In an article in Strategies: The J. of Legal Marketing, Vol. 11, Aug. 2009 at 5, Susan Hackett of the ACC says that law firms participating in the ACC Value Challenge seek to “turn two long-time in-house mantras on their head:”

“No one ever got fired for hiring [Insert Admired Firm]” is the first mantra. The ACC can’t overturn this deep psychological barrier by fiat or caucuses. The elite firms that enjoy this cachet, who by their reputation alone ward off evil from those who pay their fees, who have become brand names in the households of Directors, deserve their exalted rank. The value they are perceived to deliver transcends the economics of their fees (See my post of May 23, 2007: well-known firms hired to CYA.). It makes me wonder whether wannabe firms are flocking to this effort.

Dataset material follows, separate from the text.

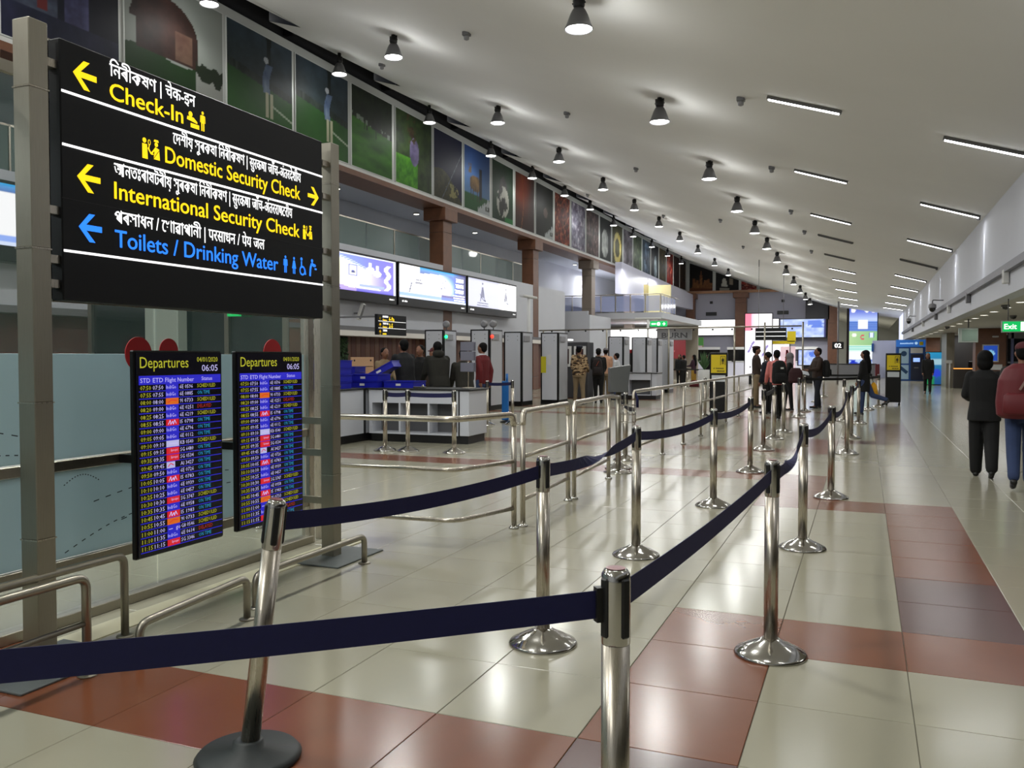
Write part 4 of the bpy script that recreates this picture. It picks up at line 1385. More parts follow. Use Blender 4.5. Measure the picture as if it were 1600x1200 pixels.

The second mantra, also suspect in ACC’s eyes, is “Hire the lawyer and not the firm.” I am on record that in-house lawyers mostly retain individual partners, not disembodied firms. A human brain and personality, not an abstract institution, makes the difference to clients, and correctly so. It’s a firm handshake and a firm brochure. Humans are high touch, firms out of touch. Only in very complex or large assignments might firm resources tip the scales against the partner focus.

As to the second mantra, the firm-over-the-partner view, and the objective to upend it, one of Hackett’s arguments is that “you can’t expect firms to make such drastic changes and assume risk if there is no commitment to the firm.” I think they had better.